HDP Bingöl Milletvekili Hişyar Özsoy ise "Yeni Ortadoğu'da Türkiye'nin Kürt Politikası" konulu sunumunda Kürtleri birleştiren temel noktanın bir önceki yüzyılda edinemediği statü olduğunu söyledi. "Bu kadar ölümün içerisinde Kürtler için fırsat var. Bunu fırsatçılık olarak düşünmemek gerekiyor. Kürtler de dağılan yerde yurt kurmak istiyor. Siyasal anlamda illaki ulus devlet kuracağım demek değil ama hepimizin yaşayabileceği yurt kurma ideali var" diye konuşan Özsoy konuşmasını şu sözlerle sürdürdü, “40 yıldır PKK ile savaşıyorsunuz bu kazanamayacağınız bir mücadeledir dedik. Bir zemin oluşturalım buradan çözüm çıkabilir dedik. Suriye'de Kürtler statü elde ederlerse Türkiye'nin savaşı sürdürmesi mümkün olmaz dedik. Şimdi ise Kürtleri geriletebildikleri kadar geriletmek istiyorlar. Eninde sonunda Kürtlerle yeniden masaya oturacaklar. Oturana kadar kan kusturacaklar. Bu şekilde devam edemeyeceklerini biliyorlar. Kuliste konuştuğumuz şeyleri Meclis’te konuşsalar çözüm masasını yeniden kurarlar."
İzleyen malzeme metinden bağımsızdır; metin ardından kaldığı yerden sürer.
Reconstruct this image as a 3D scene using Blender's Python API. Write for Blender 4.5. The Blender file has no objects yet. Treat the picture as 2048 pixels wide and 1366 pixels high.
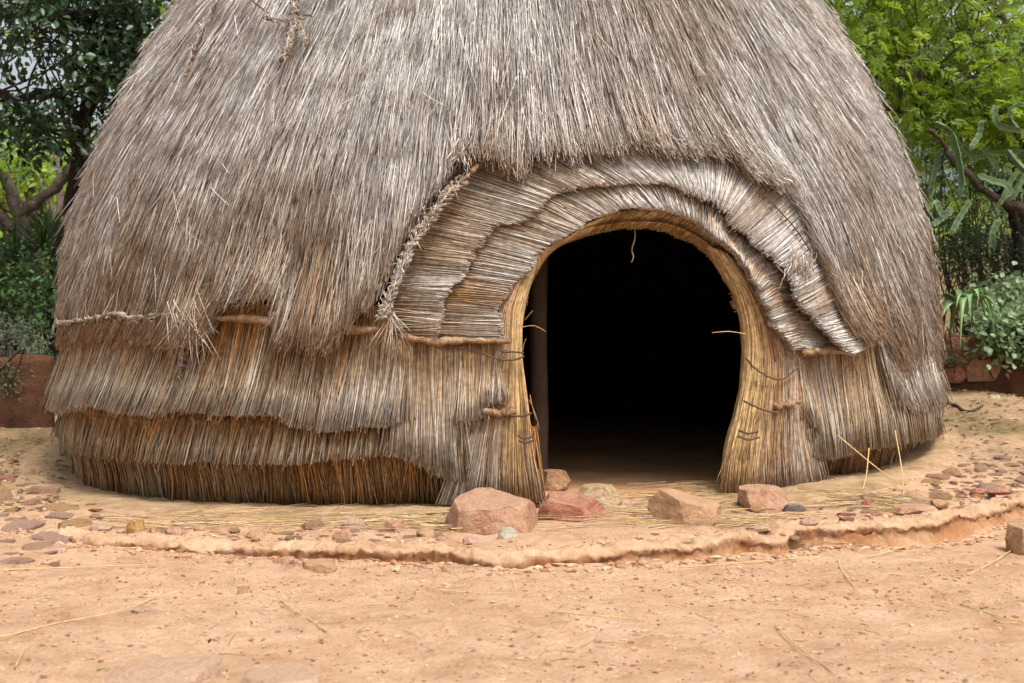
import bpy, math, random
import numpy as np
from mathutils import Vector
RNG = np.random.default_rng(7)
random.seed(7)
SC = bpy.context.scene
COL = SC.collection
R_ = math.radians

# ------------------------------------------------------------------ camera, sky, sun, exposure
F_PX, HZ, CAM_Z = 3000.0, 600.0, 1.047          # focal length in photo pixels, horizon row, camera height
PITCH = math.atan((683 - HZ) / F_PX)
cam_d = bpy.data.cameras.new('camera')
cam_d.sensor_width = 36
cam_d.lens = 36 * F_PX / 2048
cam_d.clip_end = 500
cam_d.dof.use_dof = True
cam_d.dof.focus_distance = 7.7
cam_d.dof.aperture_fstop = 4.0
cam = bpy.data.objects.new('camera', cam_d)
cam.location = (0, 0, CAM_Z)
cam.rotation_euler = (math.pi / 2 - PITCH, 0, 0)
COL.objects.link(cam)
SC.camera = cam

SUN_EL, SUN_AZ = R_(62), R_(142)               # azimuth measured clockwise from +Y
w = bpy.data.worlds.new('World'); SC.world = w; w.use_nodes = True
nt = w.node_tree
bg = nt.nodes['Background']; bg.inputs['Strength'].default_value = 0.15
sky = nt.nodes.new('ShaderNodeTexSky'); sky.sky_type = 'NISHITA'; sky.sun_disc = False
sky.sun_elevation = SUN_EL; sky.sun_rotation = SUN_AZ
sky.air_density = 1.0; sky.dust_density = 7.0; sky.ozone_density = 0.6
_hs = nt.nodes.new('ShaderNodeHueSaturation'); _hs.inputs['Saturation'].default_value = .35      # overcast: a white, not a blue, sky
nt.links.new(sky.outputs[0], _hs.inputs['Color']); nt.links.new(_hs.outputs[0], bg.inputs['Color'])
sd = bpy.data.lights.new('sun', 'SUN'); sd.energy = 1.8; sd.angle = R_(13); sd.color = (1.0, 0.95, 0.88)
sun = bpy.data.objects.new('sun', sd); COL.objects.link(sun)
_d = Vector((math.sin(SUN_AZ) * math.cos(SUN_EL), math.cos(SUN_AZ) * math.cos(SUN_EL), math.sin(SUN_EL)))
sun.rotation_euler = _d.to_track_quat('Z', 'Y').to_euler(); sun.location = (4, -4, 9)
SC.view_settings.view_transform = 'Standard'; SC.view_settings.look = 'None'
SC.view_settings.exposure = 0.82; SC.view_settings.gamma = 1.0
SC.cycles.max_bounces = 6; SC.cycles.diffuse_bounces = 3; SC.cycles.glossy_bounces = 2
SC.cycles.transmission_bounces = 3; SC.cycles.transparent_max_bounces = 4

# ------------------------------------------------------------------ generic helpers
def tag(o, label=None, cat=None, group=None, kind=None):
    if label: o['label'] = label
    if cat: o['category'] = cat
    if group: o['group'] = group
    if kind: o['kind'] = kind
    return o

def empty(name, loc=(0, 0, 0)):
    o = bpy.data.objects.new(name, None); o.location = loc; o.empty_display_size = .2
    COL.objects.link(o); return o

def mesh_obj(name, V, faces, mat, parent=None, attrs=None, smooth=True, loc=None):
    """V (n,3); faces: list of int arrays (m,k) of any k. One mesh object."""
    V = np.asarray(V, dtype=np.float32).reshape(-1, 3)
    me = bpy.data.meshes.new(name)
    me.vertices.add(len(V)); me.vertices.foreach_set('co', V.ravel())
    faces = [np.asarray(f, dtype=np.int32) for f in faces if len(f)]
    idx = np.concatenate([f.ravel() for f in faces])
    sizes = np.concatenate([np.full(len(f), f.shape[1], np.int32) for f in faces])
    starts = np.concatenate([[0], np.cumsum(sizes)[:-1]]).astype(np.int32)
    me.loops.add(len(idx)); me.loops.foreach_set('vertex_index', idx)
    me.polygons.add(len(sizes)); me.polygons.foreach_set('loop_start', starts)
    try: me.polygons.foreach_set('loop_total', sizes)
    except Exception: pass
    if attrs:
        for k, a in attrs.items():
            at = me.attributes.new(k, 'FLOAT', 'POINT')
            at.data.foreach_set('value', np.asarray(a, dtype=np.float32).ravel())
    me.update(calc_edges=True); me.validate()
    me.polygons.foreach_set('use_smooth', np.full(len(me.polygons), smooth, bool))
    me.materials.append(mat)
    o = bpy.data.objects.new(name, me); COL.objects.link(o)
    if loc is not None: o.location = loc
    if parent is not None: o.parent = parent
    return o

def _hash(ix, iy, seed):
    n = (ix.astype(np.int64) * 374761393 + iy.astype(np.int64) * 668265263 + seed * 974711) & 0x7fffffff
    n = ((n ^ (n >> 13)) * 1274126177) & 0x7fffffff
    n = (n ^ (n >> 16)) & 0xffff
    return n / 65535.0

def vnoise(x, y, seed=0):
    x = np.asarray(x, float); y = np.asarray(y, float)
    x, y = np.broadcast_arrays(x, y)
    ix = np.floor(x); iy = np.floor(y); fx = x - ix; fy = y - iy
    fx = fx * fx * (3 - 2 * fx); fy = fy * fy * (3 - 2 * fy)
    a = _hash(ix, iy, seed); b = _hash(ix + 1, iy, seed); c = _hash(ix, iy + 1, seed); d = _hash(ix + 1, iy + 1, seed)
    return (a * (1 - fx) + b * fx) * (1 - fy) + (c * (1 - fx) + d * fx) * fy - .5      # -.5 .. .5

def fbm(x, y, seed=0, octs=4, gain=.5):
    t = 0; amp = 1.
    for i in range(octs):
        t = t + amp * vnoise(np.asarray(x) * 2 ** i, np.asarray(y) * 2 ** i, seed + i * 17); amp *= gain
    return t

def sstep(a, b, x):
    t = np.clip((np.asarray(x, float) - a) / (b - a), 0, 1); return t * t * (3 - 2 * t)

def resample(pts, n):
    pts = np.asarray(pts, float)
    d = np.concatenate([[0], np.cumsum(np.linalg.norm(np.diff(pts, axis=0), axis=1))])
    t = np.linspace(0, d[-1], n)
    return np.stack([np.interp(t, d, pts[:, k]) for k in range(pts.shape[1])], 1)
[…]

'TÜRKİYE MEZHEP TONLU TERCİHLER YAPMAYA BAŞLADI'

Araştırmacı yazar Kaan Dilek'in,"Türkiye Arap ilişkilerinde İran ve Şii jeopolitiği etkisi" sunumu ile panel tamamlandı. Türkiye dış politikasını etkileyen önemli gelişmenin İran ve Arabistan arasındaki rekabet olduğunu söyleyen Dilek şunları söyledi, “İran ve  Suudi Arabistan rekabetinde Türkiye seçim yapmak zorunda kalmıştır. Bu  durum özellikle son süreçte rekabetten çıkıp Yemen, Bahreyn üzerinden çatışmaya dönüşmüştür. Bu durum Türkiye'nin dış politikasını belirlemektedir ve tercihe sebep olmuştur. Önceki dış politika hamlelerinde asla mezhebi tercih kriteri olarak kullanmamış olan Türkiye mezhep tonlu tercihler yapmaya başlamıştır. Suriye'de ise Kürtler Sünni olmasına karşın mezhepçilik burada devreye girmemiştir."